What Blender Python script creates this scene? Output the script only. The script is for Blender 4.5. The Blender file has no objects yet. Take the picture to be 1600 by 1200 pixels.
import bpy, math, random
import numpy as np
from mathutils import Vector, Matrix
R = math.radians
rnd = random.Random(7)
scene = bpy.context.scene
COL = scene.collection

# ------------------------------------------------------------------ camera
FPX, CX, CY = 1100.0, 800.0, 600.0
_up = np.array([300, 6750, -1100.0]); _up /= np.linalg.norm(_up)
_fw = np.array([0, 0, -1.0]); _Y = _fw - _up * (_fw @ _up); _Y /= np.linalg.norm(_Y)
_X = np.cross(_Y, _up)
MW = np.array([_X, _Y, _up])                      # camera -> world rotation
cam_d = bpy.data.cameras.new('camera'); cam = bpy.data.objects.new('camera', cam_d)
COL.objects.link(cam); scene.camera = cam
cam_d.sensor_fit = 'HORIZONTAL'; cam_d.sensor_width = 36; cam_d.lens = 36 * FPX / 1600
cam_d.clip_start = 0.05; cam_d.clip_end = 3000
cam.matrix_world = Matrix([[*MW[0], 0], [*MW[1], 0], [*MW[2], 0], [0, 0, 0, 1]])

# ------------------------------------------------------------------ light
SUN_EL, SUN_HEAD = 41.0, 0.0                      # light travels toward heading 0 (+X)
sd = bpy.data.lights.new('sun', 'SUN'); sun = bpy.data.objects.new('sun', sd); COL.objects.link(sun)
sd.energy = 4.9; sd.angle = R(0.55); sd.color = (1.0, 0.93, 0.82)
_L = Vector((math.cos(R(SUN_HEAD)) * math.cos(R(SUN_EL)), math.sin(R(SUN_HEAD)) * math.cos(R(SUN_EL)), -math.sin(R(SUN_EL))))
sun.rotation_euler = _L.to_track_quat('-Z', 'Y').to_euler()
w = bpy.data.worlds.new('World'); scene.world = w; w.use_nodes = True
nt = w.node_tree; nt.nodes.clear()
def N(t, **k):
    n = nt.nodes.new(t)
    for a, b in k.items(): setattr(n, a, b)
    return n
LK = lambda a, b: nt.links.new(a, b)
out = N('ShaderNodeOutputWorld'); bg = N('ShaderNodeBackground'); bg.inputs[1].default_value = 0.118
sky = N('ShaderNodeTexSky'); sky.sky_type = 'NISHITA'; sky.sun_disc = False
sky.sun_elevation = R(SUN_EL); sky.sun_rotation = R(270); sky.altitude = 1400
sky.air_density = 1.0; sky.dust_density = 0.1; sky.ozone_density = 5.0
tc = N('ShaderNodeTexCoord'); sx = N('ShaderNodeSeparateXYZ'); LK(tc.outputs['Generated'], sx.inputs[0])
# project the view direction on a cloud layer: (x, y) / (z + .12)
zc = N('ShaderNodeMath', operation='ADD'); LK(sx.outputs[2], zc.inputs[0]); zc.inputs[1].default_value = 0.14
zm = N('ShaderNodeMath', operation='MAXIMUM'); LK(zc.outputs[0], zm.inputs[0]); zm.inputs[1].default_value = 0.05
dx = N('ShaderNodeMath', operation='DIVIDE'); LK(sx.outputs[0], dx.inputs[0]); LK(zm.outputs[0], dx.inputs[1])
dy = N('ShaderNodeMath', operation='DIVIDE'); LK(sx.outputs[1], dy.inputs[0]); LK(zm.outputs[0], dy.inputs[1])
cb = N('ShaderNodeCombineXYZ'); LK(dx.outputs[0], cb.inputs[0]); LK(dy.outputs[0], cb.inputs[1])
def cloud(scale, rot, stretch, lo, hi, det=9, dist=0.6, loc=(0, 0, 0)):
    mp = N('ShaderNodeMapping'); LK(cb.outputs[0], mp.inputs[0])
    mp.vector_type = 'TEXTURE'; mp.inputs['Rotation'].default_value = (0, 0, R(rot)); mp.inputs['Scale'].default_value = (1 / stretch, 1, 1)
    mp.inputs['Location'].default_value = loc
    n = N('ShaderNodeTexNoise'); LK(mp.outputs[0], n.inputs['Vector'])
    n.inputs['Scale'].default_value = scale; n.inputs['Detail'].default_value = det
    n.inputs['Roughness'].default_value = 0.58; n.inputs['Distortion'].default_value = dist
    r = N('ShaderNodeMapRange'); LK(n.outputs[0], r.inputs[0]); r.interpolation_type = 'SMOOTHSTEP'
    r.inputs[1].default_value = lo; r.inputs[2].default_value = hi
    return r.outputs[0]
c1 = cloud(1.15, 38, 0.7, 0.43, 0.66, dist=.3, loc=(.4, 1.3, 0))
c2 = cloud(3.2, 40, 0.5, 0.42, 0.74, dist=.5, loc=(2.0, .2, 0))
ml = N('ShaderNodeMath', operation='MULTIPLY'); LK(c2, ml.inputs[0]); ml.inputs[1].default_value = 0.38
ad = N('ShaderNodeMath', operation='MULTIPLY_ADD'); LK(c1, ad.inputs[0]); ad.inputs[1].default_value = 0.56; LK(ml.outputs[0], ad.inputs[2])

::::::

● WHAT IS BEING ASKED
Each line of the listing should be echoed back exactly.

● WRITTEN REPLY
What Blender Python script creates this scene? Output the script only. The script is for Blender 4.5. The Blender file has no objects yet. Take the picture to be 1600 by 1200 pixels.
import bpy, math, random
import numpy as np
from mathutils import Vector, Matrix
R = math.radians
rnd = random.Random(7)
scene = bpy.context.scene
COL = scene.collection

# ------------------------------------------------------------------ camera
FPX, CX, CY = 1100.0, 800.0, 600.0
_up = np.array([300, 6750, -1100.0]); _up /= np.linalg.norm(_up)
_fw = np.array([0, 0, -1.0]); _Y = _fw - _up * (_fw @ _up); _Y /= np.linalg.norm(_Y)
_X = np.cross(_Y, _up)
MW = np.array([_X, _Y, _up])                      # camera -> world rotation
cam_d = bpy.data.cameras.new('camera'); cam = bpy.data.objects.new('camera', cam_d)
COL.objects.link(cam); scene.camera = cam
cam_d.sensor_fit = 'HORIZONTAL'; cam_d.sensor_width = 36; cam_d.lens = 36 * FPX / 1600
cam_d.clip_start = 0.05; cam_d.clip_end = 3000
cam.matrix_world = Matrix([[*MW[0], 0], [*MW[1], 0], [*MW[2], 0], [0, 0, 0, 1]])

# ------------------------------------------------------------------ light
SUN_EL, SUN_HEAD = 41.0, 0.0                      # light travels toward heading 0 (+X)
sd = bpy.data.lights.new('sun', 'SUN'); sun = bpy.data.objects.new('sun', sd); COL.objects.link(sun)
sd.energy = 4.9; sd.angle = R(0.55); sd.color = (1.0, 0.93, 0.82)
_L = Vector((math.cos(R(SUN_HEAD)) * math.cos(R(SUN_EL)), math.sin(R(SUN_HEAD)) * math.cos(R(SUN_EL)), -math.sin(R(SUN_EL))))
sun.rotation_euler = _L.to_track_quat('-Z', 'Y').to_euler()
w = bpy.data.worlds.new('World'); scene.world = w; w.use_nodes = True
nt = w.node_tree; nt.nodes.clear()
def N(t, **k):
    n = nt.nodes.new(t)
    for a, b in k.items(): setattr(n, a, b)
    return n
LK = lambda a, b: nt.links.new(a, b)
out = N('ShaderNodeOutputWorld'); bg = N('ShaderNodeBackground'); bg.inputs[1].default_value = 0.118
sky = N('ShaderNodeTexSky'); sky.sky_type = 'NISHITA'; sky.sun_disc = False
sky.sun_elevation = R(SUN_EL); sky.sun_rotation = R(270); sky.altitude = 1400
sky.air_density = 1.0; sky.dust_density = 0.1; sky.ozone_density = 5.0
tc = N('ShaderNodeTexCoord'); sx = N('ShaderNodeSeparateXYZ'); LK(tc.outputs['Generated'], sx.inputs[0])
# project the view direction on a cloud layer: (x, y) / (z + .12)
zc = N('ShaderNodeMath', operation='ADD'); LK(sx.outputs[2], zc.inputs[0]); zc.inputs[1].default_value = 0.14
zm = N('ShaderNodeMath', operation='MAXIMUM'); LK(zc.outputs[0], zm.inputs[0]); zm.inputs[1].default_value = 0.05
dx = N('ShaderNodeMath', operation='DIVIDE'); LK(sx.outputs[0], dx.inputs[0]); LK(zm.outputs[0], dx.inputs[1])
dy = N('ShaderNodeMath', operation='DIVIDE'); LK(sx.outputs[1], dy.inputs[0]); LK(zm.outputs[0], dy.inputs[1])
cb = N('ShaderNodeCombineXYZ'); LK(dx.outputs[0], cb.inputs[0]); LK(dy.outputs[0], cb.inputs[1])
def cloud(scale, rot, stretch, lo, hi, det=9, dist=0.6, loc=(0, 0, 0)):
    mp = N('ShaderNodeMapping'); LK(cb.outputs[0], mp.inputs[0])
    mp.vector_type = 'TEXTURE'; mp.inputs['Rotation'].default_value = (0, 0, R(rot)); mp.inputs['Scale'].default_value = (1 / stretch, 1, 1)
    mp.inputs['Location'].default_value = loc
    n = N('ShaderNodeTexNoise'); LK(mp.outputs[0], n.inputs['Vector'])
    n.inputs['Scale'].default_value = scale; n.inputs['Detail'].default_value = det
    n.inputs['Roughness'].default_value = 0.58; n.inputs['Distortion'].default_value = dist
    r = N('ShaderNodeMapRange'); LK(n.outputs[0], r.inputs[0]); r.interpolation_type = 'SMOOTHSTEP'
    r.inputs[1].default_value = lo; r.inputs[2].default_value = hi
    return r.outputs[0]
c1 = cloud(1.15, 38, 0.7, 0.43, 0.66, dist=.3, loc=(.4, 1.3, 0))
c2 = cloud(3.2, 40, 0.5, 0.42, 0.74, dist=.5, loc=(2.0, .2, 0))
ml = N('ShaderNodeMath', operation='MULTIPLY'); LK(c2, ml.inputs[0]); ml.inputs[1].default_value = 0.38
ad = N('ShaderNodeMath', operation='MULTIPLY_ADD'); LK(c1, ad.inputs[0]); ad.inputs[1].default_value = 0.56; LK(ml.outputs[0], ad.inputs[2])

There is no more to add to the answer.